Com efeito, é preciso reconhecer que a implementação de novos modelos  organizacionais da atividade produtiva só se revestirá de eficácia se houver a valorização e interconexão com os direitos humanos fundamentais.

Assim, o conceito de justiça distributiva não prescinde do princípio da eficiência, que supera sua conotação meramente econômica e passa a revestir-se de conotação jurídica, ante a constatação de que a ineficiência causa mais danos aos que tem menos condições de reagir.

A revolução digital vem demonstrando que, na realidade do século XXI, eficiência e dogmática jurídica trabalhista atuam cada vez mais como vasos comunicantes, em constante interconexão, porque a ineficiência é causa de injustiça e, assim, provoca a disfuncionalidade do sistema, o que compromete a própria legitimidade do Direito.

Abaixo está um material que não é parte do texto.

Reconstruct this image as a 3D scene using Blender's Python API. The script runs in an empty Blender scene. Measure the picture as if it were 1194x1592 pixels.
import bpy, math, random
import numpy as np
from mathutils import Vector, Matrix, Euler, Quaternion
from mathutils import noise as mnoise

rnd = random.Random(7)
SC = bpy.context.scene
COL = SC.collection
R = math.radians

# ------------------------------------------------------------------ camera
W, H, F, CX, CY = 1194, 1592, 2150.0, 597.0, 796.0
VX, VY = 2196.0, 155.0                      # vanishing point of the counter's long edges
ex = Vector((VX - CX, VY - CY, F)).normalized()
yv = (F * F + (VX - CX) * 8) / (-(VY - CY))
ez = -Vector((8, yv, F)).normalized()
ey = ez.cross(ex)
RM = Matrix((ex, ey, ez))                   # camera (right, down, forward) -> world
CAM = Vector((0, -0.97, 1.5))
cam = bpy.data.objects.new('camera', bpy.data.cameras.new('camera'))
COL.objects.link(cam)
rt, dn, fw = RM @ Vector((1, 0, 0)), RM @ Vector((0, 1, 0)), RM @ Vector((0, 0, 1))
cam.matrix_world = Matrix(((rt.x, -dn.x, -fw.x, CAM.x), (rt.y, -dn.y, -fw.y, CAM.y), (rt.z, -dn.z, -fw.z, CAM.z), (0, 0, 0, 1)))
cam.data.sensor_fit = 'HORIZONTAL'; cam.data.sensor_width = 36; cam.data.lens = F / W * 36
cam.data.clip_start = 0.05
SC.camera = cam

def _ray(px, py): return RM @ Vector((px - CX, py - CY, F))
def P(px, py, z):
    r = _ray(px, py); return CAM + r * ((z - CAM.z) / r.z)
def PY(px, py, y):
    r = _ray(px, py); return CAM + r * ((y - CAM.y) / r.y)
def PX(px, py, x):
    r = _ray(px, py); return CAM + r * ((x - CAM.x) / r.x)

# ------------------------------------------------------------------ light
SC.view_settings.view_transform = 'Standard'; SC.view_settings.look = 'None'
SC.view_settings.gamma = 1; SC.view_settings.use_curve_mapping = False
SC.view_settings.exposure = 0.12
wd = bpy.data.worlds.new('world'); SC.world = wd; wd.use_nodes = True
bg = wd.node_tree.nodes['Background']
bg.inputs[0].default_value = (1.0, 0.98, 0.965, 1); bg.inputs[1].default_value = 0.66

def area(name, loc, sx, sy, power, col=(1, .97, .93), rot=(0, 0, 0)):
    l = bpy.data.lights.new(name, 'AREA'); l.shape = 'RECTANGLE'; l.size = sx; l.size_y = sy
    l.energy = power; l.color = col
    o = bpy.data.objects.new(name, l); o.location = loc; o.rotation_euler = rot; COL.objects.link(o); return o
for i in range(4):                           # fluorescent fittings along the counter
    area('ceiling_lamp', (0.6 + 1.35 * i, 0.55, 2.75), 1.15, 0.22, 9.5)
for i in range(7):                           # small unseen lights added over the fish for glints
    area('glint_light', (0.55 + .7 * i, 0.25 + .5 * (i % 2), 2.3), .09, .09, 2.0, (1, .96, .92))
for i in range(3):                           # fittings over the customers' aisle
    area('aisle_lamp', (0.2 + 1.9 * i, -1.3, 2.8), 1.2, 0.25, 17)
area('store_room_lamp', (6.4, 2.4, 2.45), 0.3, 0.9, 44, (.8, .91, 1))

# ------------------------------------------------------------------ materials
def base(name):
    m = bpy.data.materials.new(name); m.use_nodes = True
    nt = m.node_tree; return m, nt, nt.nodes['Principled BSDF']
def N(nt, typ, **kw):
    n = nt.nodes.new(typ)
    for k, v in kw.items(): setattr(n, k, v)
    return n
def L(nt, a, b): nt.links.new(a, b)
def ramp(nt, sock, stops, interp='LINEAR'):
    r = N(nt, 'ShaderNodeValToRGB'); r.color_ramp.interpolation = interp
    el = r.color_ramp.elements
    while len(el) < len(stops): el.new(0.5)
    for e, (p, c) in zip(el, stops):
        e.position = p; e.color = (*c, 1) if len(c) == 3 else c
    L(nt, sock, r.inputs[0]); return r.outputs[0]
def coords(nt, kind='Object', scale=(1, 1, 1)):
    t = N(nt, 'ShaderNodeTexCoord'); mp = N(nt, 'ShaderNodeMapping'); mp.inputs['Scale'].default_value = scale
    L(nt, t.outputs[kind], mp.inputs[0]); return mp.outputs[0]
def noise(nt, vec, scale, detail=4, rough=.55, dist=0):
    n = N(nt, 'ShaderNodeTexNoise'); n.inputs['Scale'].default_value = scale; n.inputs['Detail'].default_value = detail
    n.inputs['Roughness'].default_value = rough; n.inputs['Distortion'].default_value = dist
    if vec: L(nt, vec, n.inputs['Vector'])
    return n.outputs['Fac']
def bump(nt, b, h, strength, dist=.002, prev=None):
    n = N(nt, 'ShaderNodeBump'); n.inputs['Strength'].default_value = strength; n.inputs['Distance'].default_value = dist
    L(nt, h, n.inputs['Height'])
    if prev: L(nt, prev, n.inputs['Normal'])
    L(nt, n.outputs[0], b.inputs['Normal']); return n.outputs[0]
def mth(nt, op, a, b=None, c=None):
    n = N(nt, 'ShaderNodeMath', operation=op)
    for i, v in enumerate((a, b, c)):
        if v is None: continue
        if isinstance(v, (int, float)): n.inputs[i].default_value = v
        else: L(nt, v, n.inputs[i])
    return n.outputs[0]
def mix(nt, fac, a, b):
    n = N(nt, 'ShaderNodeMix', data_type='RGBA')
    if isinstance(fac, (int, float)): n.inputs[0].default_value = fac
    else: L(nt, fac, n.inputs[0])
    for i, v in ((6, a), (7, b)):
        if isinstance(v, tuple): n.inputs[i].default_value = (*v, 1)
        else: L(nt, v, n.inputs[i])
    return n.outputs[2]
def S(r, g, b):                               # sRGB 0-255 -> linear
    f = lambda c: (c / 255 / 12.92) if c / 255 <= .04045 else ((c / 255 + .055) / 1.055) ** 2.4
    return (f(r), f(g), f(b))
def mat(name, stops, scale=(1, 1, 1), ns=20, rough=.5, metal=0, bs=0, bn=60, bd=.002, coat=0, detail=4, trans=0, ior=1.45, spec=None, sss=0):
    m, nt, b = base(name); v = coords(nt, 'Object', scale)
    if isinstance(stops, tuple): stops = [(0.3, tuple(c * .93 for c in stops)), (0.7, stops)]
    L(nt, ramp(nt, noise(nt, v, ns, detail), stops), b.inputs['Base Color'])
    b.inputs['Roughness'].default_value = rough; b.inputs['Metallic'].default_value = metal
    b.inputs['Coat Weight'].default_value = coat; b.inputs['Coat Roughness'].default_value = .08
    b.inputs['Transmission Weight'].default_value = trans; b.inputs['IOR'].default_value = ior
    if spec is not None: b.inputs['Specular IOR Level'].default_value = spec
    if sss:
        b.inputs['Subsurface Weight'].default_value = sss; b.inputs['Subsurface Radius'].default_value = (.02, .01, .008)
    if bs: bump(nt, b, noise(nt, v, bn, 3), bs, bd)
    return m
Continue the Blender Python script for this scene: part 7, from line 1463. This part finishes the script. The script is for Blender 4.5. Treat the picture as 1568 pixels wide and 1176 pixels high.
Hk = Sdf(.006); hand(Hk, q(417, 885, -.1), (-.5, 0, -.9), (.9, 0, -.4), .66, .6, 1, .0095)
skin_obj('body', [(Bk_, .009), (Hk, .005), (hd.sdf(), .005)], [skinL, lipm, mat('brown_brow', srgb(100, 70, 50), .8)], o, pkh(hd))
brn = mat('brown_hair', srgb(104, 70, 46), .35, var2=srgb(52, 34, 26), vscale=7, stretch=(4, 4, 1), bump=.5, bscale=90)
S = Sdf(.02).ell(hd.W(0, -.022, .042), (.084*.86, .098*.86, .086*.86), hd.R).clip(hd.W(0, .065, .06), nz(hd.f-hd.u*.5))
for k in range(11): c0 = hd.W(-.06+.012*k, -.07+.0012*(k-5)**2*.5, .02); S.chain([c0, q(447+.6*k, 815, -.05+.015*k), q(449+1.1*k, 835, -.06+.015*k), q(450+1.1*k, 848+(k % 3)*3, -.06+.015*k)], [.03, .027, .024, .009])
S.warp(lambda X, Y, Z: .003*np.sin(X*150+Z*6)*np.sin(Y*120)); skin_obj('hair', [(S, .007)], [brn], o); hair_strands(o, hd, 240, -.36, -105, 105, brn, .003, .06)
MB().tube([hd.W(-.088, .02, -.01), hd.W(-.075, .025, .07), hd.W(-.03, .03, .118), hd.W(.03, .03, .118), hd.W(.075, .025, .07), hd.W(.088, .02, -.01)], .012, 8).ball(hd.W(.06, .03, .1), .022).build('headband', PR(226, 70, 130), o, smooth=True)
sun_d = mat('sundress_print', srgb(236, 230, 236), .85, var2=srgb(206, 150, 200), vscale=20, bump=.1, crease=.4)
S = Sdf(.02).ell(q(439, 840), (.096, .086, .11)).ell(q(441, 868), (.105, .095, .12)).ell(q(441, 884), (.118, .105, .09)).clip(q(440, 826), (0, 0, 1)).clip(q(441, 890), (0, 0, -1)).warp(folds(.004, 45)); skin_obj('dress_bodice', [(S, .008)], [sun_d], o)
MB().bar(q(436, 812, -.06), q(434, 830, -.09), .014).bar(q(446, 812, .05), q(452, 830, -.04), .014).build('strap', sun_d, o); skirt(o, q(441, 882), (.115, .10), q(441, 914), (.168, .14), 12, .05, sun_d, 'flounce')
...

A atuação direta das partes interessadas na elaboração das normas de conduta, mediante o fortalecimento da autorregulação e da autocomposição, num movimento de baixo para cima, que internaliza com maior ênfase a soft law no Direito do Trabalho, vem desafiar a formação de um novo sistema jurídico trabalhista do século XXI.

Tais são os principais questionamentos que nos propomos a enfrentar nesta obra, ao analisar os efeitos da revolução digital no direito coletivo do trabalho.